If no QEF election is made, when a distribution is made from the corporation or when the stock is sold, the distribution or capital gain will be taxed under the punitive tax rules of the excess distribution regime. The excess distribution regime will also apply to the U.S. shareholder's value in the non-electing corporation, should the shareholder become a foreign person at some future time. This would happen to a U.S. person who is a foreign national who meets the substantial presence test one year but fails to meet it in a subsequent year because of time spent outside the United States.

U.S. shareholders of a PFIC are required to file Form 8621 annually. Form 8621 requires the shareholder to report the ordinary and capital gains income from that foreign company that the shareholder is reporting on Form 1040.

Reporting on Bequests and Gifts from Abroad

All bequests and gifts received by U.S. persons from foreign persons that exceed $100,000 in the calendar year are reportable to the IRS on Form 3520, Annual Return to Report Transactions With Foreign Trusts and Receipt of Certain Foreign Gifts. The amount and description of the bequest must be disclosed. However, the IRS does not require disclosure of the identity of the decedent or donor. One Form 3520 must be attached to the
beneficiary's Form 1040, if any. A second signed Form 3520 must be sent to the IRS Center in Philadelphia, PA. The failure to submit the required forms is 25 percent of the bequest or gift unless just cause for the failure is shown.
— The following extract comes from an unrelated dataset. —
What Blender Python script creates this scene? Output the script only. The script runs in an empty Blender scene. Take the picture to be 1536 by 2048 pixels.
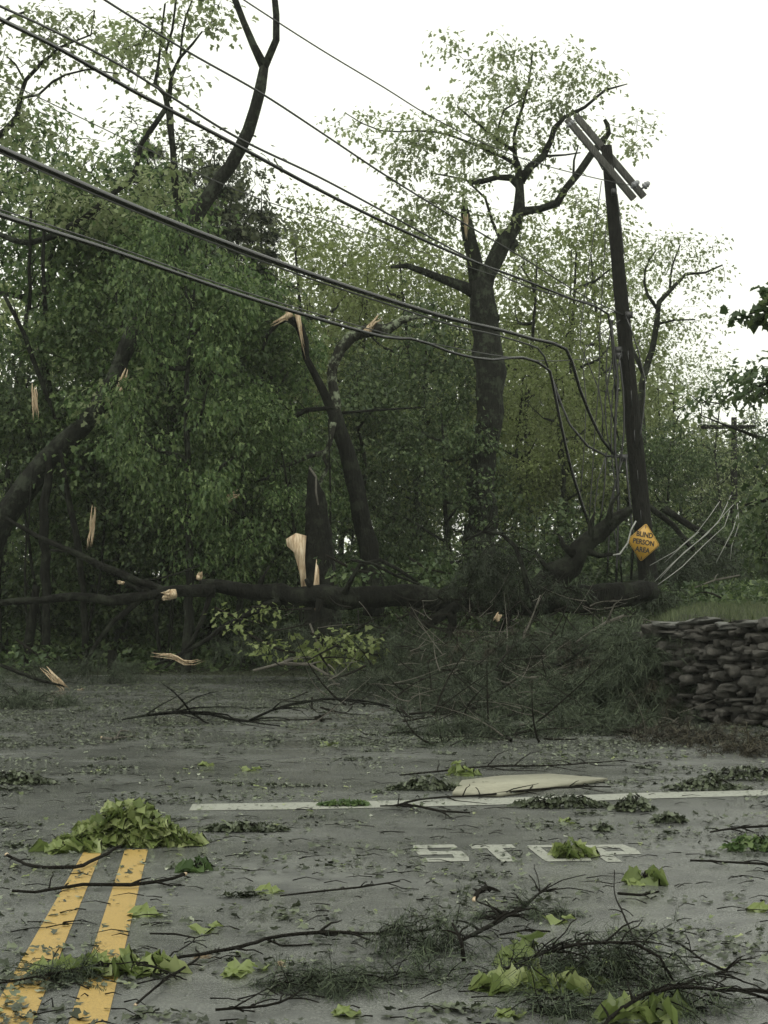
import bpy, math, random
import numpy as np
from mathutils import Vector
R = math.radians
rng = np.random.default_rng(7)
rnd = random.Random(7)
sc = bpy.context.scene
C = sc.collection

# ------------------------------------------------------------------ camera, sky, sun, exposure
F = 3200.0; CX, CY = 768.0, 1024.0; HOR = 1180.0; CAMZ = 1.7
PITCH = math.atan((HOR - CY) / F)
cam = bpy.data.cameras.new('camera'); camo = bpy.data.objects.new('camera', cam); C.objects.link(camo)
camo.location = (0, 0, CAMZ); camo.rotation_euler = (R(90) + PITCH, 0, 0)
cam.sensor_fit = 'VERTICAL'; cam.sensor_height = 36; cam.lens = F * 36 / 2048
cam.clip_start = 0.05; cam.clip_end = 3000
sc.camera = camo
world = bpy.data.worlds.new('World'); sc.world = world; world.use_nodes = True
nt = world.node_tree; bg = nt.nodes['Background']
sky = nt.nodes.new('ShaderNodeTexSky'); sky.sky_type = 'NISHITA'; sky.sun_disc = False
SUN_EL, SUN_ROT = R(58), R(200)
sky.sun_elevation = SUN_EL; sky.sun_rotation = SUN_ROT; sky.air_density = 1.5; sky.dust_density = 6
hs = nt.nodes.new('ShaderNodeHueSaturation'); hs.inputs['Saturation'].default_value = 0.1
mx = nt.nodes.new('ShaderNodeMix'); mx.data_type = 'RGBA'; mx.inputs['Factor'].default_value = 0.75
mx.inputs[7].default_value = (12.0, 12.3, 10.9, 1)          # the even white overcast
nt.links.new(sky.outputs[0], hs.inputs['Color']); nt.links.new(hs.outputs[0], mx.inputs[6])
nt.links.new(mx.outputs[2], bg.inputs['Color']); bg.inputs['Strength'].default_value = 0.12
sun = bpy.data.lights.new('sun', 'SUN'); sun.energy = 0.6; sun.angle = R(25); sun.color = (1, .97, .92)
suno = bpy.data.objects.new('sun', sun); C.objects.link(suno)
suno.rotation_euler = (R(90) - SUN_EL, 0, math.pi - SUN_ROT)
sc.view_settings.view_transform = 'Standard'; sc.view_settings.look = 'None'
sc.view_settings.exposure = 0.0; sc.view_settings.gamma = 1
cy = sc.cycles
cy.max_bounces = 5; cy.diffuse_bounces = 3; cy.glossy_bounces = 2; cy.transmission_bounces = 3; cy.transparent_max_bounces = 8
cy.use_denoising = True; cy.caustics_reflective = False; cy.caustics_refractive = False
try: cy.denoiser = 'OPENIMAGEDENOISE'
except Exception: pass

# ------------------------------------------------------------------ helpers
cp, sp = math.cos(PITCH), math.sin(PITCH)
def at(x, y, D):
    dx, dy = (x - CX) / F, (CY - y) / F
    d = np.array([dx, cp - dy * sp, sp + dy * cp]); t = D / d[1]
    return np.array([0, 0, CAMZ]) + d * t
def gr(x, y, z=0.0):
    dx, dy = (x - CX) / F, (CY - y) / F
    d = np.array([dx, cp - dy * sp, sp + dy * cp]); t = (z - CAMZ) / d[2]
    return np.array([0, 0, CAMZ]) + d * t
def unit(v):
    v = np.asarray(v, float); return v / np.maximum(np.linalg.norm(v, axis=-1, keepdims=True), 1e-9)
def spline(pts, rad, step):
    """Catmull-Rom through pts (n,3) with radii, resampled about every step metres"""
    p = np.asarray(pts, float); r = np.asarray(rad, float)
    if len(p) == 2: p = np.array([p[0], (p[0] + p[1]) / 2, p[1]]); r = np.array([r[0], (r[0] + r[1]) / 2, r[1]])
    q = np.vstack([2 * p[0] - p[1], p, 2 * p[-1] - p[-2]]); rr = np.concatenate([[r[0]], r, [r[-1]]])
    P, Q = [], []
    for i in range(1, len(q) - 2):
        n = max(1, int(np.linalg.norm(q[i + 1] - q[i]) / step))
        for k in range(n):
            t = k / n
            a = q[i - 1:i + 3]
            P.append(.5 * (2 * a[1] + (a[2] - a[0]) * t + (2 * a[0] - 5 * a[1] + 4 * a[2] - a[3]) * t * t + (3 * a[1] - a[0] - 3 * a[2] + a[3]) * t ** 3))
            Q.append(rr[i] * (1 - t) + rr[i + 1] * t)
    P.append(p[-1]); Q.append(r[-1])
    return np.array(P), np.array(Q)
class MB:
    def __init__(s): s.V = []; s.L = []; s.S = []; s.n = 0
    def add(s, V, faces):
        s.V.append(np.asarray(V, float)); 
        s.L.append(np.concatenate([np.asarray(f) for f in faces]) + s.n); s.S.append(np.array([len(f) for f in faces]))
        s.n += len(V)
    def addq(s, V, Fa):      # Fa (m,k) array
        s.V.append(V); s.L.append((Fa + s.n).ravel()); s.S.append(np.full(len(Fa), Fa.shape[1])); s.n += len(V)
    def tube(s, P, r, sides=6, rough=0.0, cap=True, flat=1.0):
        P = np.asarray(P, float); n = len(P); r = np.broadcast_to(np.asarray(r, float), (n,))
        T = unit(np.gradient(P, axis=0)); u = np.cross(T[0], [0.3, 0.5, 0.8]); u = unit(u)
        a = np.arange(sides) * 2 * math.pi / sides
        ca, sa = np.cos(a), np.sin(a); rings = np.empty((n, sides, 3))
        if rough: jit = 1 + rough * (rng.normal(size=(1, sides)) * .6 + rng.normal(size=(n, sides)) * .55)
        for i in range(n):
            u = unit(u - T[i] * np.dot(u, T[i])); v = np.cross(T[i], u)
            rad = r[i] * (jit[i if i < len(jit) else 0] if rough else np.ones(sides))
            rings[i] = P[i] + (ca * rad)[:, None] * u + (sa * rad * flat)[:, None] * v
        V = rings.reshape(-1, 3)
        i = np.arange(n - 1)[:, None] * sides; j = np.arange(sides)[None]; k = (j + 1) % sides
        Fq = np.stack([i + j, i + k, i + sides + k, i + sides + j], -1).reshape(-1, 4)
        s.addq(V, Fq)
        if cap:
            o = s.n - len(V)
            s.L.append(np.arange(sides)[::-1] + o); s.S.append(np.array([sides]))
            s.L.append(np.arange(sides) + o + (n - 1) * sides); s.S.append(np.array([sides]))
    def box(s, c, h, rot=None):
        V = np.array([[x, y, z] for x in (-1, 1) for y in (-1, 1) for z in (-1, 1)], float) * np.asarray(h)
        if rot is not None: V = V @ np.asarray(rot).T
        s.addq(V + np.asarray(c), np.array([[0, 1, 3, 2], [4, 6, 7, 5], [0, 4, 5, 1], [2, 3, 7, 6], [0, 2, 6, 4], [1, 5, 7, 3]]))
    def leaves(s, P, A, size, shape='kite', up=None):
        P = np.asarray(P); A = unit(A); N = len(P)
        if N == 0: return
        up = np.array([0, 0, 1.]) + rng.normal(size=(N, 3)) * .45 if up is None else up
        S = unit(np.cross(A, up)); Nn = np.cross(S, A)
        T, Fc = LEAF[shape]
        V = P[:, None] + np.asarray(size).reshape(-1, 1, 1) * (T[None, :, 0:1] * S[:, None] + T[None, :, 1:2] * A[:, None] + T[None, :, 2:3] * Nn[:, None])
        k = len(T); off = (np.arange(N) * k)[:, None]
        base = s.n; s.V.append(V.reshape(-1, 3)); s.n += N * k
        for f in Fc:
            s.L.append((off + np.asarray(f)[None] + base).ravel()); s.S.append(np.full(N, len(f)))
    def merge(s, o):
        s.V += o.V; s.L += [l + s.n for l in o.L]; s.S += o.S; s.m0 = sum(len(x) for x in s.S) - sum(len(x) for x in o.S); s.n += o.n; return s
    def build(s, name, mat, parent=None, loc=None, smooth=False, mat2=None):
        me = bpy.data.meshes.new(name); V = np.concatenate(s.V)
        if loc is not None: V = V - np.asarray(loc)
        L = np.concatenate(s.L).astype(np.int32); S = np.concatenate(s.S).astype(np.int32)
        me.vertices.add(len(V)); me.vertices.foreach_set('co', V.astype(np.float32).ravel())
        me.loops.add(len(L)); me.loops.foreach_set('vertex_index', L)
        me.polygons.add(len(S)); me.polygons.foreach_set('loop_start', np.concatenate([[0], np.cumsum(S)[:-1]]).astype(np.int32))
        me.polygons.foreach_set('loop_total', S)
        if smooth: me.polygons.foreach_set('use_smooth', np.ones(len(S), bool))
        if mat2 is not None: me.materials.append(mat); me.materials.append(mat2); ix = np.zeros(len(S), np.int32); ix[s.m0:] = 1; me.polygons.foreach_set('material_index', ix)
        me.update(calc_edges=True)
        if mat2 is None: me.materials.append(mat)
        o = bpy.data.objects.new(name, me); C.objects.link(o)
        if parent is not None: o.parent = parent
        elif loc is not None: o.location = loc
        return o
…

If the bequest or gift is a foreign bank account and the amount in the account exceeds $10,000 at any time during the calendar year, the beneficiary must disclose the existence of a foreign account on Schedule B of Form 1040 the existence and country where such account is relocated. In addition, the holder of the account must submit a Form TD F 90-22.1, Report of Foreign and Financial Accounts, to the U.S. Treasury by June 30 of the following year. Neither the Schedule B disclosure nor the bank form are required if the individual's total foreign bank account balances combined are less than $10,000 at all times during the calendar year.

All transfers of cash or negotiable instruments to or from the United States must be reported to the U.S. government. Wire transfers through the banking system are reported by financial institutions. Negotiable instruments and cash that are brought into the United States personally must be reported to U.S. customs.

Summary

A bequest from abroad is not subject to U.S. estate taxes if the decedent is neither a U.S. citizen nor a foreign national domiciled in the United states. A gift from abroad from a foreign national is not subject to U.S. gift taxes unless only U.S. situs assets of such donors are subject to U.S. gift tax rules. However, the income from income producing assets located abroad that are owned by U.S. persons are subject to U.S. income taxes. The determination of the reportable income can be very complex when the asset is stock in a foreign corporation that meets one or several of the anti-deferral regime definitions. Likewise, interests in foreign trust create complex reporting rules. In addition, ownership of foreign assets will subject the U.S. beneficiary or donee to a myriad of other reporting obligations required by the IRS.